Last of the systems that was in dire need of update is lockpicking. Here is a small preview.
The way it works is pretty simple. Locks differe in size and complexity. Size equals the number of rows you will have to solve, complexity gives penalties to your percentages (more about those below)
You press left and right to “probe” lock pins.Pressing the action button then pushes the pin back. If the pin was correct, it stays locked back and you advance to the next row. If the pin was incorect, there is a 90% chance you will break your pick.
Each pick has certain number of probe atempts. If you use all of them, the pick breaks. Each pick breakage has a 70% chance to push you back one row.
Each probing atempt has certain chance to mark the pin you are probing. There is 5% chance it gets marked in full color (green and red), which tells you with 100% certainty if that pin is correct or wrong. There is 30% chance the pin gets marked with two colors (yellow and red / green), which tells you there is 60% chance that pin is correct or wrong, depending on the color.
So you probe the pins and hope your character tells you which pins are correct. If you run low on probe atempts and you get no mark, you can try and guess. This strikes a nice balance between player and character skill.

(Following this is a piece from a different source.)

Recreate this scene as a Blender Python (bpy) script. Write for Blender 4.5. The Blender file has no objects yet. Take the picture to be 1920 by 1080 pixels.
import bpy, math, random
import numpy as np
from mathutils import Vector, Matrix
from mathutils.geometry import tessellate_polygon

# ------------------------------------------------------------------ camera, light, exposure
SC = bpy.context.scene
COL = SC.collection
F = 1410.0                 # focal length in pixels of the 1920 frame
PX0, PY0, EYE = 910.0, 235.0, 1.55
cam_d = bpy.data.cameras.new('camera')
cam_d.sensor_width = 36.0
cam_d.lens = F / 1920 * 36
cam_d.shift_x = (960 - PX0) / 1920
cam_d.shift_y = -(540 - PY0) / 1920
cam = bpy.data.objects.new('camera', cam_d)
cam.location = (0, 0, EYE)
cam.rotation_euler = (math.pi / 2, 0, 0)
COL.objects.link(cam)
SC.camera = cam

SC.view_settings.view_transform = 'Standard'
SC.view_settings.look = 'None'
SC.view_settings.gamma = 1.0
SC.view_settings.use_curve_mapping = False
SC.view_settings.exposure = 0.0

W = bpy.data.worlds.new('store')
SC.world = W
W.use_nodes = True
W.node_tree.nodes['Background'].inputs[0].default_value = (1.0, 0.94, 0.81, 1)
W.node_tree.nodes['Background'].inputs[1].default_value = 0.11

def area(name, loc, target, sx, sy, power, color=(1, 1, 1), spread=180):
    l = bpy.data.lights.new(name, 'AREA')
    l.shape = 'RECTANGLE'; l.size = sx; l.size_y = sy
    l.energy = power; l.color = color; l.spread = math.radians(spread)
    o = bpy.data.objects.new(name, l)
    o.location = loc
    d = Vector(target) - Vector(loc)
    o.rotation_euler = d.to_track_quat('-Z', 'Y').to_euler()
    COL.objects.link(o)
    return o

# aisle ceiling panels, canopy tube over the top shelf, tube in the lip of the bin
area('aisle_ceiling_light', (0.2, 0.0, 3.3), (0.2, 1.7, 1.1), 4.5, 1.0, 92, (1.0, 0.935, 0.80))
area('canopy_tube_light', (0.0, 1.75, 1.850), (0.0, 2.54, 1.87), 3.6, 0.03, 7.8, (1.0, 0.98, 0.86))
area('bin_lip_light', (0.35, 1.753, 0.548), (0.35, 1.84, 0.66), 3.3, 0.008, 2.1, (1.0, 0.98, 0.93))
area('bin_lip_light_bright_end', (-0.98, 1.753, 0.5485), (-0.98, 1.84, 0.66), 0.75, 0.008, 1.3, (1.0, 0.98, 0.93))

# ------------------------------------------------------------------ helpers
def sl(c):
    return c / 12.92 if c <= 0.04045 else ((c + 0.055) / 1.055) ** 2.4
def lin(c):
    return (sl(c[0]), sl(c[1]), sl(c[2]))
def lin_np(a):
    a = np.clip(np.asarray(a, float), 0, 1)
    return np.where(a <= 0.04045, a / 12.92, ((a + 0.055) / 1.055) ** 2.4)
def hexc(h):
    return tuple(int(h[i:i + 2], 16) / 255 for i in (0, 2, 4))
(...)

These percentages and numbers will get better the higher your skill gets, so you will be able to open more difficult locks with less broken picks. It means you can open pretty much any lock right from the start, but the amount of lockpicks you will need will be huge if you have no skill. If your skill is really high, you will get marked pins more often, your picks will last longer and the will not break all of the time if you pick wrong pins or run out of uses.